Soudain, son corps s’affale sur le mien. Il me colle à la paroi de l’ascenseur et essaie de m’embrasser. Des flashs me reviennent qui n’ont aucun sens. Lui, dans mon lit quand j’avais 6 ans. Des odeurs et des sons du passé. Son corps qui veut forcer le mien dans le présent. Je me débats. Il me chuchote à l’oreille « arrête, je sais que t’aime ça, comme quand t’étais gamine ». La porte s’ouvre. Je sors précipitamment. Je lui dis qu’on ne peut pas faire entrer les invités plus loin.
J’ai peur. Mes colocs sont là. Mais, comprendront-ils.
La porte se referme. L’ascenseur redescend. Je rentre dans mon couloir et rejoins ma chambre. Ma coloc m’affirme que c’est une agression.
Je veux juste oublier. Mon coloc vérifie qu’il a quitté les lieux.
Dorénavant, il sait où j’habite. Et c’est de ma faute.
Je ne porte pas plainte. J’ai besoin d’oublier.
Août 2020
Il a trouvé la trace de mes soeurs via les réseaux sociaux. Ainsi que le numéro de téléphone de l’une d’elles. Il leur parle de leur père. Leur dit qu’il a disparu et qu’il faut faire une enquête. Il invente une partie de l’histoire. Il invite l’une de mes soeurs chez lui.
Elles ignorent tout de ce qu’il m’a fait.
Ma soeur accepte. Elle va chez lui. Seule.
Heureusement, il ne lui fait rien ce jour-là.
Mais, elle m’en parle dès le lendemain. Je me fige. J’ai peur pour elle. Peur qu’elle ait oublié mais qu’elle ait quand même été agressée.
Je m’en veux terriblement. J’aurais du la protéger en lui disant tout. Sauf que je n’ai encore verbalisé à personne qu’il m’a violée quand j’étais gamine. Parce que ces souvenirs-là ne sont revenus que ces derniers mois et que c’est difficile pour moi de verbaliser ces souvenirs. C’est comme des milliers de couteaux qui transpercent ma gorge, ma poitrine, mon abdomen.
J’ai juste pu dire à mes soeurs « il fait partie de ceux qui m’ont fait du mal quand j’étais petite, et il a essayé de me violer quand j’étais à l’unif ». Et rien que ça, c’était déjà difficile.

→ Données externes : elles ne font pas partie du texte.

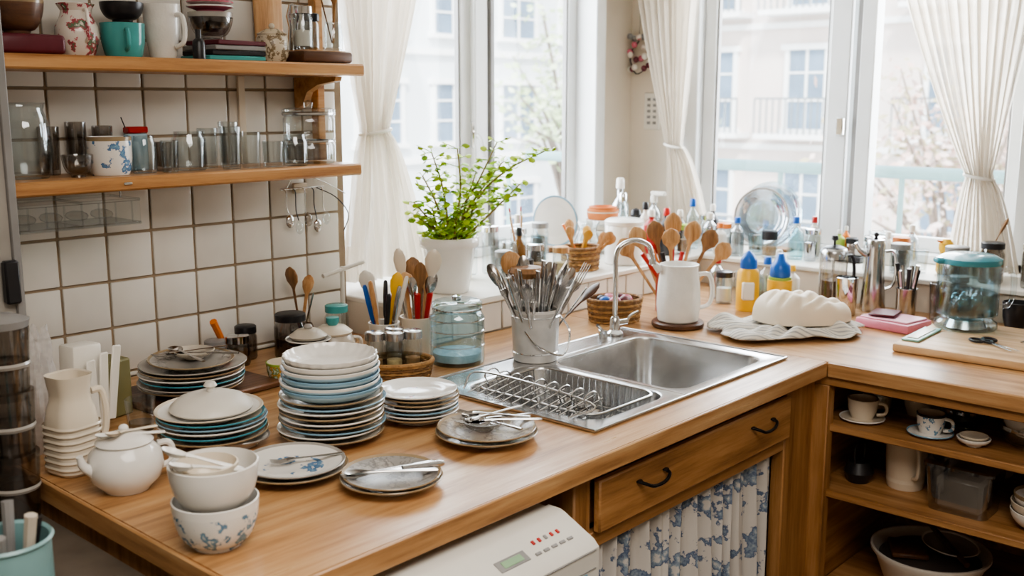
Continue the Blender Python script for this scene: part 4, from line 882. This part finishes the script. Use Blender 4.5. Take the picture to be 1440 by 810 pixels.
# ================================================================= CURTAINS
def curtain(name,ax,pos,top,gat,bot,nf,amp=.03):
    b=B(name)
    def ends(z):
        if z>gat[2]:
            t=(z-gat[2])/(top[2]-gat[2]); k=t**.75; k=k*k*(3-2*k)*.35+k*.65
            return gat[0]+(top[0]-gat[0])*k, gat[1]+(top[1]-gat[1])*k
        t=(gat[2]-z)/(gat[2]-bot[2]); k=t**.6
        return gat[0]+(bot[0]-gat[0])*k, gat[1]+(bot[1]-gat[1])*k
    def fn(u,v):
        z=top[2]+(bot[2]-top[2])*v; a0,a1=ends(z); w=abs(a1-a0); w0=abs(top[1]-top[0])
        A=amp*(.4+.6*min(1,w/w0)); c=a0+(a1-a0)*u
        d=A*sin(u*2*pi*nf+1.5*sin(v*3)+.8*sin(u*7))+A*.35*sin(u*2*pi*nf*2.3+v*4)
        c+=.008*sin(u*2*pi*nf*1.0+2)
        return (c,pos+d,z) if ax=='y' else (pos+d,c,z)
    b.grid(fn,nf*14,60,CURT)
    g0,g1=gat[0],gat[1]; gc=(g0+g1)/2; gw=abs(g1-g0)/2+.006
    pts=[]
    for i in range(28):
        a=2*pi*i/28; p,q=gc+gw*cos(a),pos+(amp*.62+.008)*sin(a); z=gat[2]+.008*cos(a)
        pts.append((p,q,z) if ax=='y' else (q,p,z))
    b.tube(pts,.006,WPL,8,(1,1.4),closed=True)
    return b.done(ang=85)
curtain('window_curtain','y',2.52,(1.99,2.42,2.30),(2.10,2.20,1.45),(2.02,2.36,.985),10,.035)
curtain('window_curtain','x',3.66,(2.66,2.28,2.32),(2.43,2.36,1.36),(2.42,2.22,1.02),9,.032)
curtain('window_curtain','x',3.67,(1.58,1.0,2.30),(1.215,1.135,1.29),(1.26,1.02,.975),13,.034)
b=B('curtain_rod'); b.tube([(1.97,2.55,2.33),(3.6,2.55,2.33)],.01,CHROME,10); b.tube([(3.7,2.6,2.33),(3.7,.9,2.33)],.01,CHROME,10); b.done()
# ================================================================= OUTSIDE
FAC=M('facade_render','#dccfc7',.85,var=.05,ns=.8); FAC2=M('facade_pale','#d9dee0',.85,var=.05,ns=.8); TRM=M('facade_trim','#f0f0ee',.7,var=.02); WGL=M('facade_glass','#74879a',.15,var=.2,ns=1.5); RAILM=M('railing_paint','#8fb0b1',.4,var=.03); DKR=M('iron_rail','#7d8386',.5)
def facade(name,ax,p,u0,u1,z0,z1,m,us,zs,ww=1.0,wh=2.1,bal=True):
    b=B(name)
    def bx(a0,a1,d0,d1,za,zb,mm,bev=0):
        if ax=='x': b.bb(p+d0,p+d1,a0,a1,za,zb,mm,bev)
        else: b.bb(a0,a1,p+d0,p+d1,za,zb,mm,bev)
    bx(u0,u1,0,3,z0,z1,m)
    for z in zs:
        bx(u0,u1,-.12,0,z-wh/2-.55,z-wh/2-.40,TRM)
        for u in us:
            bx(u-ww/2,u+ww/2,-.03,.02,z-wh/2,z+wh/2,WGL)
            for s in (-1,1): bx(u+s*ww/2-.06,u+s*ww/2+.06,-.09,.02,z-wh/2,z+wh/2,TRM)
            bx(u-ww/2-.15,u+ww/2+.15,-.14,.02,z+wh/2,z+wh/2+.15,TRM); bx(u-ww/2-.15,u+ww/2+.15,-.16,.02,z-wh/2-.12,z-wh/2,TRM)
            bx(u-.03,u+.03,-.07,.0,z-wh/2,z+wh/2,TRM)
            for q in (-.15,.2): bx(u-ww/2,u+ww/2,-.06,0,z+wh*q,z+wh*q+.05,TRM)
            if bal:
                w2=ww*.95; bx(u-w2,u+w2,-.8,0,z-wh/2-.25,z-wh/2-.12,TRM); bx(u-w2,u+w2,-.8,-.75,z-wh/2+.75,z-wh/2+.80,DKR)
                n=12
                for k in range(n+1): uu=u-w2+2*w2*k/n; bx(uu-.015,uu+.015,-.79,-.76,z-wh/2-.12,z-wh/2+.76,DKR)
    b.done(smooth=False)
facade('apartment_building','x',25,-6,16,-9,14,FAC,[-2,1.5,5,8.8,12.4,15],[-4.4,-1.3,1.8,4.9,8],1.1,2.0)
facade('apartment_building','y',20,10,30,-9,14,FAC2,[12,14.6,17.2,19.8,22.4,25,27.6],[-4.4,-1.6,1.2,4.0,6.8],1.5,1.5,False)
b=B('street_ground'); b.bb(4.2,60,-30,50,-9.2,-9,M('asphalt','#b4b2ae',.9),0); b.done()
b=B('balcony_railing')
for z,r_ in ((1.215,.03),(.78,.015)): b.tube([(4.8,-1,z),(4.8,4.2,z)],r_,RAILM,10)
for k in range(9): b.tube([(4.8,-.6+k*.62,.60),(4.8,-.6+k*.62,1.2)],.014,RAILM,8)
b.bb(3.96,4.9,-1,4.2,.45,.60,TRM,0); b.done()
def tree(name,loc,mats,n,rad,seed,ls=.09):
    b=B(name); R=random.Random(seed); bark=M(name+'_bark','#8c7f74',.9)
    b.tube(sp([(0,0,-9),(.1,0,-5),(0,.1,-2)],4),[.2-.008*i for i in range(9)],bark,8)
    ends=[]
    for k in range(26):
        a=R.uniform(0,6.28); e=R.uniform(-.3,1.2); L=rad*R.uniform(.6,1.05)
        q=Vector((cos(a)*cos(e)*L,sin(a)*cos(e)*L,sin(e)*L*1.1)); b.tube(sp([(0,.1,-2),q*.4+Vector((0,0,-.6)),q],4),[.05,.045,.04,.035,.03,.025,.02,.015,.01],bark,5); ends.append(q)
    for k in range(n):
        q=R.choice(ends)*R.uniform(.35,1.05)+Vector((R.gauss(0,.28),R.gauss(0,.28),R.gauss(0,.28)))
        d=Vector((R.gauss(0,1),R.gauss(0,1),R.gauss(0,1))).normalized(); u=d.orthogonal().normalized(); s=ls*R.uniform(.6,1.3)
        b.add([q-d*s,q+u*s*.6,q+d*s,q-u*s*.6],[(0,1,2,3)],R.choice(mats))
    b.done(loc,smooth=False)
tree('blossom_tree',(13.5,4.5,.2),[M('blossom','#cfb0a4',.8),M('blossom_leaf','#b3a98a',.8),M('blossom_pale','#dccac2',.8)],1900,1.9,5,.07)
tree('street_tree',(15.5,12.5,1.4),[M('spring_leaf','#b0c194',.8),M('spring_leaf_pale','#c9d4b4',.8)],1300,2.2,9)
# ================================================================= LIGHT
w=bpy.data.worlds.new('world'); bpy.context.scene.world=w; w.use_nodes=True; nt=w.node_tree; nt.nodes.clear()
o=nt.nodes.new('ShaderNodeOutputWorld'); bg=nt.nodes.new('ShaderNodeBackground'); tc=nt.nodes.new('ShaderNodeTexCoord'); sx=nt.nodes.new('ShaderNodeSeparateXYZ')
nt.links.new(tc.outputs['Generated'],sx.inputs[0]); nt.links.new(ramp(nt,sx.outputs[2],[(0,(.95,.97,1,1)),(.6,(.82,.91,1,1))]),bg.inputs[0]); bg.inputs[1].default_value=5.0; nt.links.new(bg.outputs[0],o.inputs[0])
def sun(e,d,col):
    l=bpy.data.lights.new('sun','SUN'); l.energy=e; l.color=col; l.angle=radians(8); ob=bpy.data.objects.new('sun',l); bpy.context.collection.objects.link(ob)
    ob.rotation_euler=Vector(d).to_track_quat('-Z','Y').to_euler()
sun(7.5,(.7,.6,-.9),(1,.97,.93))
def area(n,loc,d,sx_,sy_,e,col):
    l=bpy.data.lights.new(n,'AREA'); l.shape='RECTANGLE'; l.size=sx_; l.size_y=sy_; l.energy=e; l.color=col; ob=bpy.data.objects.new(n,l); bpy.context.collection.objects.link(ob); ob.location=loc
    ob.rotation_euler=Vector(d).to_track_quat('-Z','Y').to_euler()
area('window_daylight_north',(2.8,3.0,1.75),(-.1,-1,-.3),1.4,1.2,62,(.90,.95,1))
area('window_daylight_east',(4.05,1.7,1.75),(-1,-.1,-.3),1.3,1.2,66,(.92,.96,1))
area('added_fill_light',(.5,.1,2.46),(0,0,-1),1.4,1.4,52,(1,.93,.85))  # warm overhead fill added to brighten the interior, no known lamp there
# ================================================================= CAMERA
f_=1450.;p=math.atan2(265,f_); yaw=math.atan2(1330,math.sqrt(f_*f_+265*265))
Fv=Vector((cos(yaw),sin(yaw),0)); Rv=Vector((sin(yaw),-cos(yaw),0)); Uv=Vector((0,0,1)); fw=Fv*cos(p)-Uv*sin(p); up=Fv*sin(p)+Uv*cos(p)
cam=bpy.data.cameras.new('camera'); co=bpy.data.objects.new('camera',cam); bpy.context.collection.objects.link(co)
co.matrix_world=Matrix(((Rv.x,up.x,-fw.x,0),(Rv.y,up.y,-fw.y,0),(Rv.z,up.z,-fw.z,1.55),(0,0,0,1)))
cam.sensor_width=36; cam.lens=36*f_/1440; cam.clip_end=200; cam.dof.use_dof=True; cam.dof.focus_distance=2.4; cam.dof.aperture_fstop=4.0
bpy.context.scene.camera=co
try: bpy.context.scene.view_settings.look='AgX - Medium High Contrast'
except Exception: pass
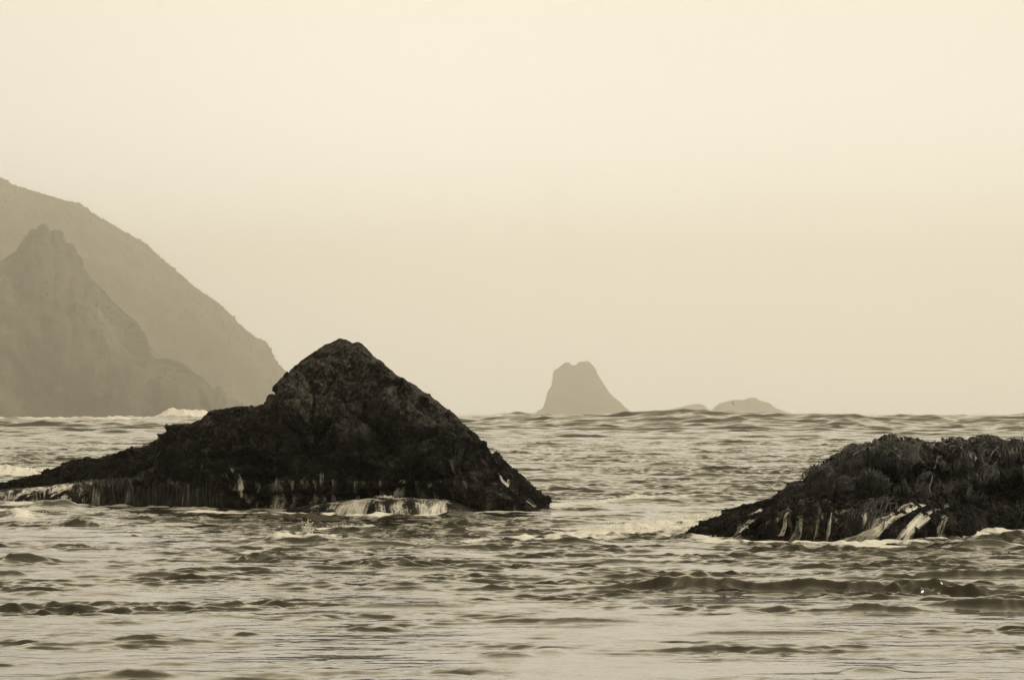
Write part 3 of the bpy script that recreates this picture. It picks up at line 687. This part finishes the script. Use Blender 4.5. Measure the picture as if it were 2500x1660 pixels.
pat, _, _ = samp(tile(190.0, 256, 9, 60, 1.5, 1, 15, .8), x, y, .2)          # patchiness of the ripples
pat2, _, _ = samp(tile(47.0, 256, 2.5, 9, 1.5, 1, 16, .8), x, y, -.1)
patch = np.clip(0.85 + 0.18 * pat + 0.25 * pat2, 0.4, 1.4)
sp_, _, _ = samp(tile(31.0, 256, 1.2, 7, 1.2, 1, 18, .8), x, y, .35, 6)
sparse = np.clip(.66 + .42 * sp_ + .12 * pat, .25, 1.45)                      # near the shore ripples come in small groups
near_ = np.interp(rad, [85, 120], [1, 0])
patch = patch * (sparse * near_ + (1 - near_))
foam = np.zeros_like(x)
for T, rot, off_, amp, chop, usep in (
        (T0, .2, 3, ip([30, 60, 85, 120], [.0045, .0045, .003, 0]), .8, 1.5),
        (T1, .12, 0, ip([30, 90, 110, 250, 420], [.018, .016, .015, .015, 0]), .75, 1.3),
        (T1, -.35, 9, ip([30, 90, 110, 250, 420], [.008, .008, .008, .008, 0]), .7, 1.2),
        (T2, .05, 0, ip([30, 60, 85, 110, 300, 800, 2500, 4000], [.014, .015, .020, .028, .036, 0, 0, 0]), .9, .5),
        (T2, .5, 17, ip([30, 60, 85, 110, 300, 800, 2500, 4000], [.008, .009, .014, .016, .020, 0, 0, 0]), .9, .5),
        (T25, .1, 40, ip([30, 75, 110, 250, 600, 2000, 4000], [0, 0, .012, .036, .15, .2, 0]), .9, .8),
        (T3, .06, 100, ip([30, 75, 110, 300, 700, 8600], [.010, .02, .045, .07, .28, .36]), 1.0, 0)):
    h, dx, dy = samp(T, x, y, rot, off_)
    a = amp * (patch ** usep if usep else 1)
    z += a * h; ox += chop * a * dx; oy += chop * a * dy
qx = 1250 + x / y * FPX                     # bearing of each vertex, used to place the named waves
def ridge(pxc, py, half, h, wf, wb, tilt=0.0, dd=None, foamy=0.0, wav=0.3):
    """a single wave: crest through bearing pxc at still-water row py, half length in px, steep side to the shore"""
    global z, foam
    Dc = D(py) if dd is None else dd
    xc = (pxc - 1250) / FPX * Dc; hl = half / FPX * Dc
    m = np.abs(rad - Dc) < (wb * 4 + 2 + abs(tilt) * hl)
    idx = np.nonzero(m)[0]
    e = (x[idx] - xc) / hl
    lx = np.linspace(x[idx].min(), x[idx].max(), 4000)
    q1 = np.stack([lx / (wf * 6), np.full(4000, pxc * .37), np.full(4000, py * .11)], 1)
    me_ = np.interp(x[idx], lx, fbm(q1, 1.0, 4, 601, .55)); br = np.interp(x[idx], lx, fbm(q1, .45, 3, 607, .6)); q1[:, 1] += 5
    s = y[idx] - (Dc + tilt * (x[idx] - xc) + me_ * wf * (1.2 + 2 * wav))
    wl_ = wf * (1 + .5 * br)
    prof = np.where(s < 0, np.exp(-(np.abs(s) / wl_) ** 1.15), np.exp(-(s / wb) ** 1.2))
    amp = h * np.exp(-np.abs(e) ** 3) * np.clip(.92 + .4 * br, .5, 1.3)
    z[idx] += amp * prof
    if foamy: foam[idx] = np.maximum(foam[idx], foamy * np.exp(-np.abs(e) ** 3) * np.clip(prof * 1.4 - .3, 0, 1))
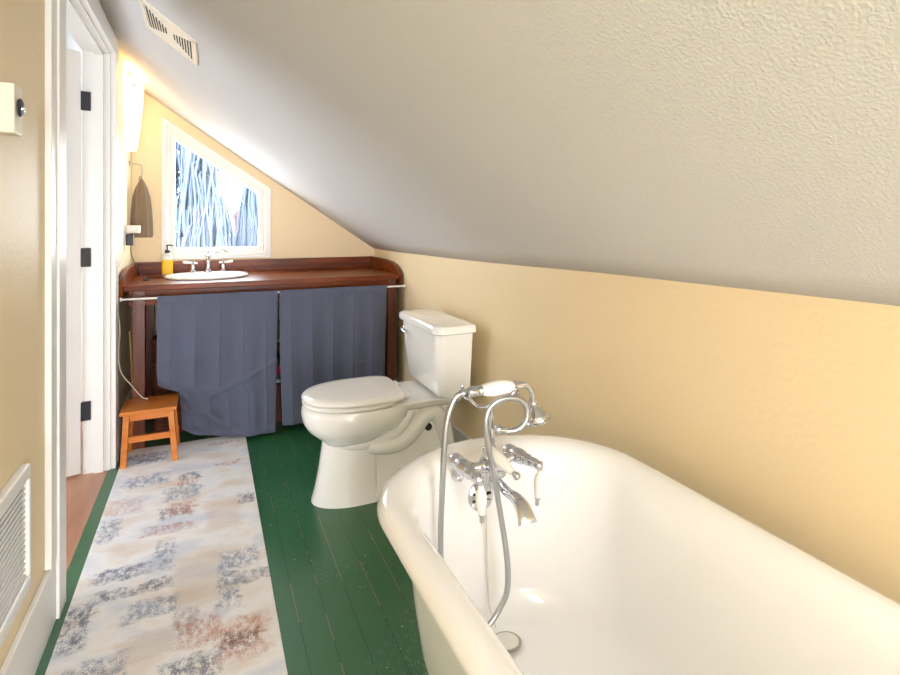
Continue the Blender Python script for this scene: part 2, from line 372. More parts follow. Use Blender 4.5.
# ------------------------------------------------------------------ door opening
YN, YD = 2.08, 3.08
bm = B(); box(bm, XL - .112, XL, YN - .02, YN, 0, 2.03); box(bm, XL - .112, XL, YD, YD + .02, 0, 2.03); box(bm, XL - .112, XL, YN - .02, YD + .02, 2.03, 2.05)
box(bm, -.498, -.462, YD - .013, YD, 0, 2.017); box(bm, -.498, -.462, YN, YN + .013, 0, 2.017); box(bm, -.498, -.462, YN, YD, 2.017, 2.03)
struct('trim_1', bm, 'trim')
bm = B(); box(bm, XL, -.412, YD + .007, YD + .095, 0, 2.125, .002); box(bm, XL, -.412, YN - .093, YN - .007, 0, 2.125, .002); box(bm, XL, -.412, YN - .006, YD + .006, 2.037, 2.125, .002)
struct('trim_2', bm, 'trim')
bm = B(); box(bm, XL, -.418, 1.922, YN - .094, .19, 2.125, .002); struct('trim_3', bm, 'trim')
# baseboards
bm = B(); box(bm, XL, -.42, YF, YN - .094, 0, .185, .003); struct('baseboard_left', bm, 'trim')
bm = B(); box(bm, XL, -.42, YD + .096, YB, 0, .185, .003); struct('baseboard_left', bm, 'trim')
bm = B(); box(bm, XR - .016, XR, YF, YB, 0, .185, .003); struct('baseboard_right', bm, 'trim')
# door leaf, swung out into the hall
bm = B(); box(bm, 0, .76, -.038, 0, 0.01, 2.025, .002)
door = struct('door_1', bm, 'trim'); door.location = (-.553, YD - .012, 0); door.rotation_euler = (0, 0, math.radians(180 + 18))
for zc in (1.79, 1.04, .303):
    bx('hinge', 'hinge', (-.040, .0, -.0, .004, zc - .045, zc + .045), door)
for zc in (1.79, 1.04, .303):      # leaves let into the jamb
    bx('hinge', 'hinge', (-.548, -.518, YD - .003, YD + .001, zc - .045, zc + .045), bpy.data.objects['trim_1'])

# ------------------------------------------------------------------ ceiling register
vent_o = Vector((-.134, 2.44, ceil_z(-.134, 2.44)))
ex = Vector((1, 0, ceil_z(.87, 2.44) - ceil_z(-.13, 2.44))).normalized(); ey = Vector((0, 1, ceil_z(-.13, 2.94) * 2 - ceil_z(-.13, 2.44) * 2)).normalized(); ez = ex.cross(ey)
def vbox(bm, u0, u1, v0, v1, w0, w1):
    g = [vent_o + ex * u + ey * v - ez * w for w in (w0, w1) for u, v in ((u0, v0), (u1, v0), (u1, v1), (u0, v1))]
    loft(bm, [g[:4], g[4:]])
vr = thing('ceiling_register', vent_o, 'cream slotted air vent grille on the sloped ceiling', 'vent')
bm = B()
# long side of the grille runs down the slope
def vframe():
    U, V = .120, .162
    b = B()
    vbox(b, -U, U, -V, V, -.004, .004); return b
LU, LV = .122, .150
bm = B(); vbox(bm, -LU, LU, -LV, LV, -.002, .006); obj('face_plate', bm, 'vent', vr, bev=.002)
bm = B()
for a, b_, c_, d_ in ((-LU, LU, -LV, -LV + .022), (-LU, LU, LV - .022, LV), (-LU, -LU + .02, -LV, LV), (LU - .02, LU, -LV, LV)): vbox(bm, a, b_, c_, d_, .006, .010)
obj('raised_rim', bm, 'vent', vr, bev=.001)
for i in range(16):
    k = i - 7.5; u = k * .0125
    h = .02 + .09 * (abs(k) - .5) / 7
    if abs(k) < 1.0: continue
    bm = B(); vbox(bm, u - .0025, u + .0025, -h, h, .0055, .0075); obj('slot', bm, 'dark_slot', vr)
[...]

Il a demandé après moi et dit qu’il aurait aimé me revoir…
Depuis, je me souviens de lui. Des viols quand j’avais 6 ans. Il dormait à mes côtés parce qu’il n’avait pas de lit et que nous partagions donc le même lit.
Je me souviens de son souffle. De son geste quand il m’intimait de me taire. Je me souviens de mon lit, blanc. De cet appartement, devant lequel je repasse régulièrement quand je vais à Bruxelles.
Je me souviens.
Et lui, il veut me voir. Lui, il a une belle vie. Lui, il ne souffre pas. Il ne pleure pas. Il ne dépense pas d’argent pour aller mieux suite à ces évènements.
Lui ne sera probablement jamais inquiété.
Depuis la semaine dernière, je pleure pour un rien. Tout est de trop. Ma colère continue d’enfler. A présent, mes frères et soeurs savent. J’ai fait ma part pour les protéger à l’avenir.